REQUEST: Using the listing below, set down each line from the line containing "were 2048x1365 pixels." through the line containing "from mathutils import Vector, Matrix, Euler, noise", both ends included, exactly and with nothing added.

--- DATA PROVIDED ---

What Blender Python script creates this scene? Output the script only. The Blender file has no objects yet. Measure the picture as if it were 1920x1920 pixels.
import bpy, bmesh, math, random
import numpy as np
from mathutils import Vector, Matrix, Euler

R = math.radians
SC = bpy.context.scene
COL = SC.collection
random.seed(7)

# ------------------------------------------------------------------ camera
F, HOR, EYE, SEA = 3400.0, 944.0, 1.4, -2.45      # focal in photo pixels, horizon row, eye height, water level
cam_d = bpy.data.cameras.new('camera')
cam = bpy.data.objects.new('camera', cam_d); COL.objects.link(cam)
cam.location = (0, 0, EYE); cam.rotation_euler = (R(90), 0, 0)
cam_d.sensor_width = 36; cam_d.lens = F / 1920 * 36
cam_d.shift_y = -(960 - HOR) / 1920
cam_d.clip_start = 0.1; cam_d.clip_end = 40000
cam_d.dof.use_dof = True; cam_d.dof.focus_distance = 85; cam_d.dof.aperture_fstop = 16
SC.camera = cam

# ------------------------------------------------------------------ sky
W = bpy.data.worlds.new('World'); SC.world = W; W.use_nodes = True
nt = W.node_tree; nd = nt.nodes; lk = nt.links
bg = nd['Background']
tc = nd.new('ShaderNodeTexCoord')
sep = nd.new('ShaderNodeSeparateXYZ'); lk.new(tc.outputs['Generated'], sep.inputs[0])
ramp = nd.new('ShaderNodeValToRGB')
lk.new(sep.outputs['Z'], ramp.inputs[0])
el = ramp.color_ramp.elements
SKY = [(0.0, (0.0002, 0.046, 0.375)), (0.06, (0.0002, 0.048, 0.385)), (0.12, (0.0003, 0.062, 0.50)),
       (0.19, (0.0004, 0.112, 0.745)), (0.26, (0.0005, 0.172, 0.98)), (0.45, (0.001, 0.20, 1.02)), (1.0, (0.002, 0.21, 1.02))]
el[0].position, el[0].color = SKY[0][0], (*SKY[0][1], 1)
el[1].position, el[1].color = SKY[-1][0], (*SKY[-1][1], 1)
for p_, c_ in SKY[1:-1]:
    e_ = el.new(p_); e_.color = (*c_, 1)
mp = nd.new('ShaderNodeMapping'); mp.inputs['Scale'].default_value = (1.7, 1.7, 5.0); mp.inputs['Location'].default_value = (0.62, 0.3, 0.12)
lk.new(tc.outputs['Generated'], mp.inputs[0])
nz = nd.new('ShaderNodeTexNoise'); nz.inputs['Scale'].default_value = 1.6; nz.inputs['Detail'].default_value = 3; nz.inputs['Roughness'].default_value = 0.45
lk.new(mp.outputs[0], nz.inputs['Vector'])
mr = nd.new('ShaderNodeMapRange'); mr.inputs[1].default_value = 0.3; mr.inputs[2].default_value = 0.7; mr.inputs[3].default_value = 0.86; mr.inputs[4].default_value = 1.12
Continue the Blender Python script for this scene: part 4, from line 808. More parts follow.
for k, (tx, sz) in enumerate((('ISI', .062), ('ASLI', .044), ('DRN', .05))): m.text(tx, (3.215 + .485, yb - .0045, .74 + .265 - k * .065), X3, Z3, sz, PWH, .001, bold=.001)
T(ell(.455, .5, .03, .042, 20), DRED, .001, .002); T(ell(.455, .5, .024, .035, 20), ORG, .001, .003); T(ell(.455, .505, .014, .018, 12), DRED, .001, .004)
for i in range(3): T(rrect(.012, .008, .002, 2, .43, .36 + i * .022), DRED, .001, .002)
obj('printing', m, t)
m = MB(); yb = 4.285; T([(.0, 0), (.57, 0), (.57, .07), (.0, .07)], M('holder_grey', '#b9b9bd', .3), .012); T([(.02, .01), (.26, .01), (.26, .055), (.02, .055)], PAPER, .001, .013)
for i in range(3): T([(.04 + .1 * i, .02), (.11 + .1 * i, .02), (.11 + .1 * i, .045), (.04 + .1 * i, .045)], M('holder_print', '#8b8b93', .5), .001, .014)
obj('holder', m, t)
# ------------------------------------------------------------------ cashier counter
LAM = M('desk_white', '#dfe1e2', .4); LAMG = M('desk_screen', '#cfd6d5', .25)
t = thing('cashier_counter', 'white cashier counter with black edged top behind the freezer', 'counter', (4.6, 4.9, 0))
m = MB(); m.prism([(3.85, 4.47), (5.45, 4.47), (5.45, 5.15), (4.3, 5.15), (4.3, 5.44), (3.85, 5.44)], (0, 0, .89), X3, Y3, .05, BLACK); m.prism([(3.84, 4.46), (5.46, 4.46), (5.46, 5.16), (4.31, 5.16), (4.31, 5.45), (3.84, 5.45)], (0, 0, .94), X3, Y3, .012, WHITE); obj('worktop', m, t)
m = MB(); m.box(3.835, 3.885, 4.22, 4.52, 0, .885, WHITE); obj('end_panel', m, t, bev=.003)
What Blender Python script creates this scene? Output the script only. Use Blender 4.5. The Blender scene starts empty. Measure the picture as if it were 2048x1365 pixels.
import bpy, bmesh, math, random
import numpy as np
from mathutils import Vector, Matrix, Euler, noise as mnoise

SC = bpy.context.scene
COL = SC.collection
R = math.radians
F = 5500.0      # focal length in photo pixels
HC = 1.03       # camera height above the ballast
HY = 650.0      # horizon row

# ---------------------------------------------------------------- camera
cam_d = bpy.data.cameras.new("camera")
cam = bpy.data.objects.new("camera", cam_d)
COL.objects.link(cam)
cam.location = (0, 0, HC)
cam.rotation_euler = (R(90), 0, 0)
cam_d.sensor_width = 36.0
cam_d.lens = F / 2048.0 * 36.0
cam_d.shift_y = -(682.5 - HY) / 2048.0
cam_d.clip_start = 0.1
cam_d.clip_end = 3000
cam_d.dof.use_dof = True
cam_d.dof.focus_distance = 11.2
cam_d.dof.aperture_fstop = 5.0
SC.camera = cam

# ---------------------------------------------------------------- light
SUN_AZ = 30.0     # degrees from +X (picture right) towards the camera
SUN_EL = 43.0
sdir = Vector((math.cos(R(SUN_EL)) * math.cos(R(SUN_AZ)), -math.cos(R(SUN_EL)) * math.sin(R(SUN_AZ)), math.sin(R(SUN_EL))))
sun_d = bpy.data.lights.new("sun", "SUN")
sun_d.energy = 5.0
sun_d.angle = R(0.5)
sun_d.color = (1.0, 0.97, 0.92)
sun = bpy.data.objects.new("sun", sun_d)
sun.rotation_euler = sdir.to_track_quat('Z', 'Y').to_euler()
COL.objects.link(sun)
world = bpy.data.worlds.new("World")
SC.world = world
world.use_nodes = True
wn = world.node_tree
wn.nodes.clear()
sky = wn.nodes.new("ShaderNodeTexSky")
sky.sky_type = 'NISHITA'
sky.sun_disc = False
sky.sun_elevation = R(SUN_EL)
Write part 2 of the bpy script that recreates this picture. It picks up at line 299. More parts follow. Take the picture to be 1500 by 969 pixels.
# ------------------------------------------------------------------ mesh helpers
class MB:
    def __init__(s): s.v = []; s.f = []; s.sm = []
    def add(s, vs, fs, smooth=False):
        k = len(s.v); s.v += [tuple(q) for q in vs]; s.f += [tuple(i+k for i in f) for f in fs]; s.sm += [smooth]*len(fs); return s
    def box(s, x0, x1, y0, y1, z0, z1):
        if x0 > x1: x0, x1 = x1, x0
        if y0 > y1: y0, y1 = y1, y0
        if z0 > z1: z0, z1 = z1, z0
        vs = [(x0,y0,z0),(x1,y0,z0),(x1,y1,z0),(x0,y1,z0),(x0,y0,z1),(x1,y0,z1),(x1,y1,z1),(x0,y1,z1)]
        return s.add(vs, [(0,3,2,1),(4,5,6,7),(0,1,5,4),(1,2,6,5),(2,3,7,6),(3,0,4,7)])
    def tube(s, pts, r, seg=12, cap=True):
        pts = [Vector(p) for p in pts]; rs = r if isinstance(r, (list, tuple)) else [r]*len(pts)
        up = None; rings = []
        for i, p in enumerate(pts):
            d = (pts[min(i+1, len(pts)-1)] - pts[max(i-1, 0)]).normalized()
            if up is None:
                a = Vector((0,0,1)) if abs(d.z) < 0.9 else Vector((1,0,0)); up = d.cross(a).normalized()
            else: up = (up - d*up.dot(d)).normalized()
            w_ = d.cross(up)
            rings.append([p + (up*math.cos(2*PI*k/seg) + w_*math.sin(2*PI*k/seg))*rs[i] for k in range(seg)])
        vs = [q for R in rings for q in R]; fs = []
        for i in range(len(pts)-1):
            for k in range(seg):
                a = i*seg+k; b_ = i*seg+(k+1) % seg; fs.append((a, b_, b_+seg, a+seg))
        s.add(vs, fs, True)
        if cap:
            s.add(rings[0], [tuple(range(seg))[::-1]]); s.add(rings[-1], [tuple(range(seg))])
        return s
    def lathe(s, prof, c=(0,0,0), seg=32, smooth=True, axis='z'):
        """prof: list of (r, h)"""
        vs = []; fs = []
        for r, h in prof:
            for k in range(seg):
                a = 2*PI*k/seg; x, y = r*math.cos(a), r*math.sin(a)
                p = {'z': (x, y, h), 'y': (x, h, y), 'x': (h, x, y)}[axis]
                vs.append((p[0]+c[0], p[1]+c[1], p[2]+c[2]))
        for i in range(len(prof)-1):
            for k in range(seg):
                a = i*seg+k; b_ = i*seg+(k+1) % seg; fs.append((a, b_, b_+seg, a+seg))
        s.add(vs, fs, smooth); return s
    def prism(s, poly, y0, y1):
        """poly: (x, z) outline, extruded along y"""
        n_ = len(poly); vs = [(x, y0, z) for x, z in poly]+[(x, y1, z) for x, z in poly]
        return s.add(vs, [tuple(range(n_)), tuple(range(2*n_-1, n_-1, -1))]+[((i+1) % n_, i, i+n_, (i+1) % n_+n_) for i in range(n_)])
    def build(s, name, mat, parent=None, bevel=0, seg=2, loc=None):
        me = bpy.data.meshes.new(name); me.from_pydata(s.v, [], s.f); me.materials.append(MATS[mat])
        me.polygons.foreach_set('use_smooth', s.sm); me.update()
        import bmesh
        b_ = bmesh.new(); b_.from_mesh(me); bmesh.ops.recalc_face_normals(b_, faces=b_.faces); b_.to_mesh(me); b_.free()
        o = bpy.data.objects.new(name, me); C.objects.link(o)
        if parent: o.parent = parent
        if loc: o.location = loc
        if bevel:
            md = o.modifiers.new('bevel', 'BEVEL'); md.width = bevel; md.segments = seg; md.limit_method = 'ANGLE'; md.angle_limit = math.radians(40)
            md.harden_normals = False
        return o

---

EXERCISE RESPONSE:
What Blender Python script creates this scene? Output the script only. Use Blender 4.5. The Blender scene starts empty. Measure the picture as if it were 2048x1365 pixels.
import bpy, bmesh, math, random
import numpy as np
from mathutils import Vector, Matrix, Euler, noise as mnoise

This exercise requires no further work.